In fact the U.S. embassy in Addis Ababa is one of the most heavily guarded facilities in the city, its perimeter walls jutting out rudely onto the street hundreds of meters from the building. After September 11, 2001, U.S. Embassies across the world were given extra protection. So although the omnipresent blue and white taxis can pass right outside the gates, any militant attack would struggle to do significant damage.

This imposing, fortified structure reflects the unique relationship between the United States and Ethiopia, one not replicated anywhere else in East Africa.

Since the collapse of the Communist regime Addis Ababa has worked closely with Washington. The United States backed Zenawi’s military interventions in Somalia and Ethiopia has agreed in turn to host U.S. drone aircraft in many of its airfields. It is the instability in Somalia, and the threat of spreading Islamic militancy, that binds the two countries together.

Interestingly, statistics suggest that Zenawi’s own ethnic group, the Tigray, make up roughly the same percentage in the country as Ethiopia’s present belligerents, the Somalis. The percentages hover around 6.5% each, minorities in any stretch of the imagination, but the difference between the two groups could not be starker.

Ethnic Somalis in Ethiopia are generally refugees. They come across the border into Ethiopia looking to escape the fighting ravaging the Horn of Africa. Taking up residence in Ethiopian cities, the Somalis generally gravitate to certain suburbs creating pockets of Somali-majority shanty towns.

It is not uncommon to hear ethnic Ethiopians speak disdainfully of such suburbs. They will suggest, as tourists, you do not travel through these areas due to high crime and cultural strains. Somali refugees are considered a dangerous warrior-race in Addis Ababa; Ethiopian citizens find it difficult to trust them and there are overt simmering tensions.

Indeed, the 2006 invasion into Somalia by the Ethiopian military was in a sense a move to address the instability in Somalia forcing thousands of refugees across the border. This operation was meant to eject the Islamic Courts Union (ICU) from Somalia, the precursor to the Islamic militant group al-Shabaab. The invasion has been followed up with various Ethiopian military forays into western Somalia in the years proceeding.  

Somalia has been an open wound for Ethiopia for many years. As al-Shabaab imposed a strict form of Sharia law onto south-eastern Somalia, attacks inside Somalia near the capital Mogadishu increased markedly and the group quickly seized more territory. However as the group conducted bombings against Ethiopian and Kenyan targets, and began sending militants further abroad, the African Union and the United Nations fast-tracked a military intervention known as African Union Mission in Somalia (AMISOM).

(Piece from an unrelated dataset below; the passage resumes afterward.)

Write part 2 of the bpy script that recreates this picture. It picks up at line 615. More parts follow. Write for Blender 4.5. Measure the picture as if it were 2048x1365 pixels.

Assisted by the late Prime Minister Meles Zenawi, the operations in Somalia in conjunction with Kenya, Uganda and other African countries has seen limited but sustained success. Recently chasing the militant group from their stronghold in the southern Somali city of Kismayo, AMISOM have been able to establish a working transitional government in Somalia that appears to be holding together.

This relative calm in Somalia leading up to Zenawi’s death is likely to ease the power transition in the next few weeks. His legacy will be controversial but the man himself will be missed, by his people and his international partners.

Ethiopia is fast becoming a critical diplomatic player and a responsible East African nation in a dangerously unpredictable region. Whether or not the Somali instability continues to boil, the new Ethiopian Prime Minister Desalegn will be entering an office well prepared by his predecessor to deal with both internal and external issues in the short to medium-terms.